Transplanted Traffic Barrier Becomes Shrine

Unfinished History


Hindu shrine (perhaps) in Golden Gate Park


Video: John Fulbright

Off John F. Kennedy Drive across from the Rose Garden; follow pathway south 200 feet. Is it a stone phallus of Shiva, or just a four-foot-tall concrete knob that someone dumped in the park? Hindus and other spiritually-oriented visitors-- some who have come all the way from India--have taken to worshipping at one of the weirdest shrines ever to sprout mysteriously from the earth. The object, which once served as a traffic barrier, appeared in the park around 1991. Soon colorful chalk hieroglyphs began to grace the gray concrete surface, and bunches of flowers were left beside it -- offerings to the Hindu god Shiva, it turned out.

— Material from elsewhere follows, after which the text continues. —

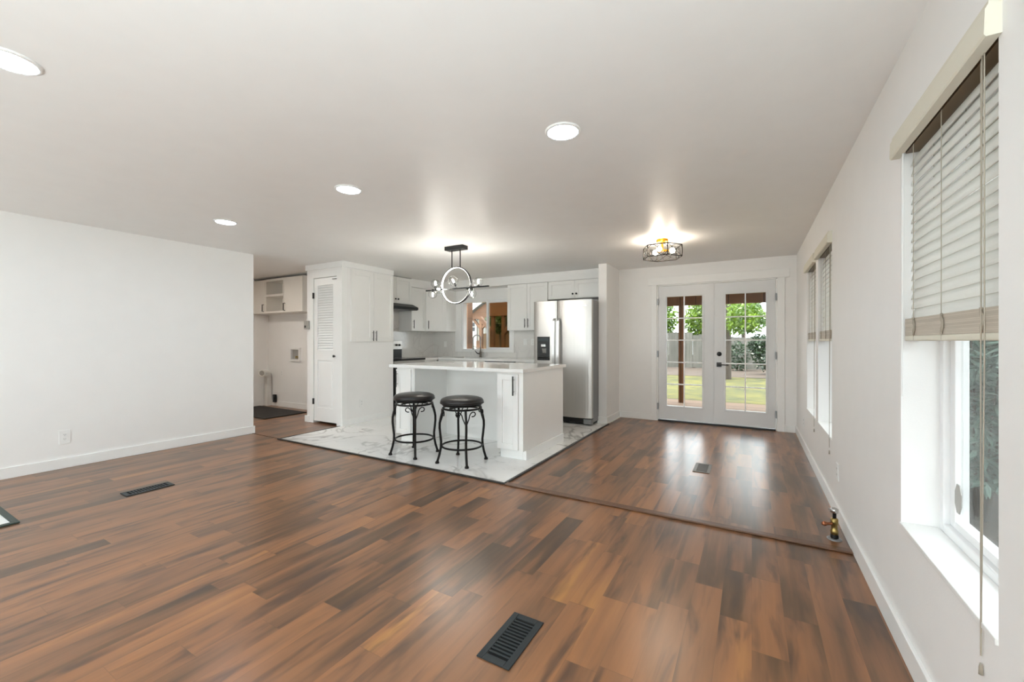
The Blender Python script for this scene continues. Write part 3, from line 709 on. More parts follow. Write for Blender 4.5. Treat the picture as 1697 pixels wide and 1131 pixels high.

Before long, a group of heavy stones from William Randolph Hearst's kidnapped Spanish abbey (see above) had appeared around the object, arranged in the form of a sacred rock garden. As of late 1993, a steadily-increasing flow of pilgrims have been coming to the shrine, identified as "a stone phallus of Shiva," to meditate, pray, chant, and burn incense. "It's become a symbol for hundreds of Hindus, Buddhists and New Agers," one devotee told the San Francisco Chronicle. The director of the park's Asian Art Museum, Rand Castile, backed the object's claims to spiritual authenticity: "This is a very serious religious statement in the Hindu religion. It's no laughing matter."